HISTORICAL BACKGROUND: 

The Filipino community’s history in San Francisco spans over 120 years, and throughout that time, generations of community activists and unsung s/heroes laid the foundation for a cultural heritage home rooted in a shared legacy of homeland and migration, mobilized by love, pride and people power.

At the start of the century, San Francisco served as the launching pad for the Philippine-American War, resulting in the colonization and militarization of the Philippines. San Francisco became the City of broken dreams for thousands of first-wave Filipino agricultural workers, our Manongs , who were eventually pushed out with  the erasure of Manilatown and the fall of the I-Hotel. Urban redevelopment to construct Yerba Buena, Metreon, and Westfield uprooted Filipino residents and erased long-standing Filipino enclaves to usher in the expansion of San Francisco’s Downtown and Financial District focused on profit centered urban growth. The first and second tech (or “dot com”) booms decades after saw mass evictions and the rapid transformation of the South of Market,  where hundreds of Filipino WWII Veterans and generations of Filipino migrants landed.

Despite displacement throughout the decades, SOMA Pilipinas has become a people-centered home and  artistic and cultural hub to honor our history and build community because of the leadership of women, workers, artists, youth, seniors and immigrant families. However, the Filipino community continues to fight against displacement and to preserve our language and culture. To this day, many Filipino and multi-racial coalitions of activists  are engaging in the struggles against market forces and the use and purpose of urban space, to protect key cultural, commercial, and residential spaces in SoMa, while new generations of migrant workers and immigrant families continue to form the lifeblood of the South of Market.

EXHIBITION OPPORTUNITY:

SOMA Pilipinas invites artists to submit artworks that: 

  • Pay homage to the generations before us that forged the Filipino community’s living legacy of building community through the bayanihan spirit throughout San Francisco, with special focus on the South of Market neighborhood

  • Document our community’s lived experiences and efforts to re/claim space and

  • Imagine Filipinx futures amidst a gentrifying South of Market neighborhood. 

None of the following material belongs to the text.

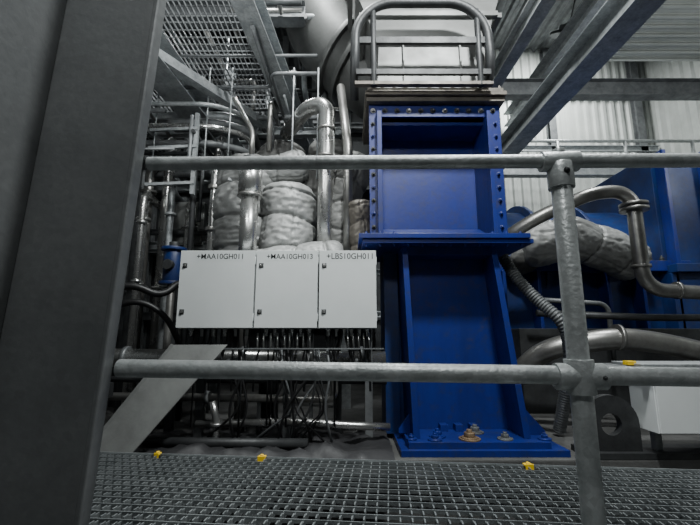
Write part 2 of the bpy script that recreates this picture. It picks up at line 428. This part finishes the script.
for x in (2.7,4.0,5.3,6.6): w.tube([(x,7.2,3.7),(x,7.2,4.35)],.03,RAIL)
w.tube([(2.6,7.2,3.73),(6.8,7.2,3.73)],.04,RAIL)
w.done()

# ------------------------------------------------------------------ insulated bodies (left centre)
j=B('insulation_jacket')
j.lump([(-1.10,4.1,1.2),(-1.10,4.1,2.55)],.33,JACK,.26,3.5,.33,seed=1)
j.lump([(-.66,4.0,1.2),(-.66,4.0,2.2)],.30,JACK,.26,3.5,.30,seed=2)
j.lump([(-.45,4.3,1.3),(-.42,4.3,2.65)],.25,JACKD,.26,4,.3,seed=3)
j.lump([(-1.25,4.0,2.34),(-.45,4.0,2.44)],.17,JACK,.26,5,.25,seed=4)
j.lump([(-1.1,3.75,1.28),(-.05,3.7,1.38)],.19,JACK,.26,4,.3,seed=5)
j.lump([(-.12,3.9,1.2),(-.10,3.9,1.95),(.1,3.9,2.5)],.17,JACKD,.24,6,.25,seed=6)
j.lump([(.12,3.7,1.3),(.1,3.7,1.95)],.12,BROWN,.24,7,.2,seed=8,nq=4)
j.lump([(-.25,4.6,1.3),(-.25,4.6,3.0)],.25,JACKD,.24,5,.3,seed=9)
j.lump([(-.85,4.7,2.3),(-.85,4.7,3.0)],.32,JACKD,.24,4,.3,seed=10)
j.tube([(-.8,4.1,-.16),(-.8,4.1,1.4)],.1,DARK)
j.done()
q=B('steam_pipe')
q.tube([(-.93,3.55,1.2),(-.93,3.55,2.05)],.08,STAIN,seg=28); q.ring((-.93,3.55,2.12),(0,0,1),.108,.36,STAIN,28)
q.ring((-.93,3.55,2.31),(0,0,1),.085,.03,DARK); q.ring((-.93,3.55,1.95),(0,0,1),.114,.015,STAIND); q.tube([(-.93,3.55,2.28),(-.93,3.55,2.6),(-1.2,3.8,3.1)],.025,STAIND)
q.tube([(-.93,3.55,-.16),(-.93,3.55,1.22)],.05,STAIND)
q.done()
q=B('steam_pipe')
q.tube([(-.75,4.4,3.02),(-.45,3.9,3.06),(-.24,3.8,3.04),(-.24,3.8,2.35),(-.24,3.8,1.2)],.082,STAIN,.18,24)
for z in (2.75,2.45): q.ring((-.24,3.8,z),(0,0,1),.092,.03,STAIND)
q.tube([(-.02,3.7,1.2),(-.02,3.7,2.5),(-.1,3.9,3.3)],.045,STAIND,.16,20)
q.ring((-.02,3.7,2.35),(0,0,1),.06,.1,STAIN)
q.done()

# ------------------------------------------------------------------ piping clutter, left (one mass)
q=B('process_piping')
for x,y,r,z0,z1,m in ((-2.32,4.4,.05,.2,2.6,STAIND),(-2.15,4.5,.06,.2,3.0,STAIN),(-2.0,4.3,.035,.2,2.3,GALV),(-1.86,4.5,.055,.3,2.2,STAIN),(-1.72,4.2,.03,.2,3.0,DARK),
    (-1.6,4.6,.045,.2,3.0,MID),(-2.5,4.6,.07,-.1,3.0,MID),(-1.52,4.3,.03,.5,2.9,STAIND),(-2.8,5.0,.08,-.1,3.0,MID),(-2.42,4.1,.03,.1,2.7,STAIN),(-2.22,4.15,.045,.1,2.2,STAIN),(-2.1,3.9,.03,.1,2.1,STAIN)):
    q.tube([(x,y,-.16),(x,y,z1),(x-.2,y+.6,z1+.1),(x-.2,y+1.2,z1+.1)],r,m,.12)
    q.ring((x,y,z1-.3),(0,0,1),r*1.7,.03,m); q.ring((x,y,1.2),(0,0,1),r*1.6,.025,m)
for z,y,r,m in ((2.75,4.1,.04,MID),(2.9,4.0,.03,STAIN),(3.05,4.2,.05,MID),(3.1,3.9,.025,GALV),(2.6,4.6,.045,MID),(3.3,4.5,.06,GALV),(1.9,4.7,.04,MID),(2.45,4.9,.03,DARK)):
    q.tube([(-4.5,y,z),(-1.5,y,z),(-1.2,y+.3,z+.05),(-1.2,y+1.2,z+.05)],r,m,.15)
for i in range(80):
    x=random.uniform(-2.9,-.1); y=random.uniform(3.7,6.2); z=random.uniform(2.5,4.4)
    L=random.uniform(.5,1.6); ax=random.choice([0,1,2]); r=random.uniform(.012,.035)
    e=[x,y,z]; e[ax]+=L*random.choice([-1,1]); e2=list(e); ax2=(ax+random.choice([1,2]))%3; e2[ax2]+=random.uniform(.3,.9)*random.choice([-1,1])
    q.tube([(x,y,z),e,e2],r,random.choice([DARK,MID,STAIND,GALV,DARK]),.07,10)
for x in (-1.55,-1.3,-.62,-.35,-2.1,-2.6): q.tube([(x,4.0,2.3),(x,4.0,3.6)],.009,GALV,seg=8)
for x in (-2.95,-1.62,-.05):
    q.ibeam((x,4.9,-.16),(x,4.9,4.2),.12,.12,GALV)
for z in (1.75,2.5,3.25): q.ibeam((-3,4.8,z),(-.0,4.8,z),.1,.1,GALV)
for z in (2.2,2.4,2.6,2.8): q.bar((-2.1,3.9,z),(-1.6,3.9,z+.02),.03,.03,GALV)
q.bar((-1.62,3.92,2.1),(-1.62,3.92,3.0),.04,.04,GALV)
q.bar((-2.95,4.8,2.4),(-1.62,4.8,3.2),.05,.05,GALV); q.bar((-1.62,4.7,1.75),(-.05,4.7,2.6),.05,.05,MID)
q.done()
q=B('cable_tray')
for (z,y0,x) in ((3.0,2.6,-2.6),):
    for dx in (0,.3): q.bar((x+dx,y0,z),(x+dx*.9,6.5,z),.006,.07,GALV)
    for i in range(14): q.bar((x,y0+.1+i*.28,z-.02),(x+.3,y0+.1+i*.28,z-.02),.03,.012,GALV)
    for k in range(5): q.tube([(x+.04+k*.05,y0,z+.0),(x+.05+k*.05,4.5,z+.01),(x+.04+k*.05,6.5,z)],.014,RUBB,.2,8)
for x,z in ((-2.75,3.0),):
    for y in (3.4,5.0): q.bar((x,y,z-.06),(x+.6,y,z-.06),.04,.04,GALV); q.bar((x+.02,y,z-.06),(x+.02,y,3.55),.03,.03,GALV); q.bar((x+.55,y,z-.06),(x+.55,y,3.55),.03,.03,GALV)
q.done()
q=B('valve_actuator')
q.ring((-1.75,3.9,1.35),(0,0,1),.09,.3,BLUED); q.ring((-1.75,3.9,1.52),(0,0,1),.12,.03,BLUED);q.ring((-1.75,3.9,1.18),(0,0,1),.12,.03,BLUED)
q.ring((-1.75,3.9,1.56),(0,0,1),.05,.06,DARK); q.tube([(-1.75,3.9,-.16),(-1.75,3.9,1.2)],.035,STAIND)
q.ring((-1.75,3.82,1.35),(0,1,0),.05,.1,DARK); q.done(.002)
q=B('steam_pipe')
q.tube([(-1.42,4.0,-.16),(-1.42,4.0,2.5),(-1.42,4.5,2.6)],.045,STAIN,.12,20); q.ring((-1.42,4.0,1.75),(0,0,1),.07,.04,STAIND); q.ring((-1.42,4.0,2.2),(0,0,1),.07,.04,STAIND); q.done(.002)
q=B('electrical_panel')
q.box(-2.35,-1.8,4.75,4.88,1.75,2.3,CLAD); q.box(-2.33,-1.82,4.735,4.75,1.77,2.28,CLAD); q.bar((-2.07,4.9,-.16),(-2.07,4.9,2.2),.05,.05,MID); q.ring((-1.88,4.73,2.0),(0,1,0),.015,.02,DARK); q.done(.003)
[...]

SOMA Pilipinas invites artists to submit artworks  that respond to the exhibition themes: SOMA Pilipinas past, present, and future. The call is open to visual artwork (2D work including: painting, mixed-media, photography); 3D sculptural objects; and short-form video works.  Selected artworks will be exhibited in an upcoming historical and community-arts based exhibition to be presented at the Yerba Buena Center for the Arts from August 1 - December 14, 2025.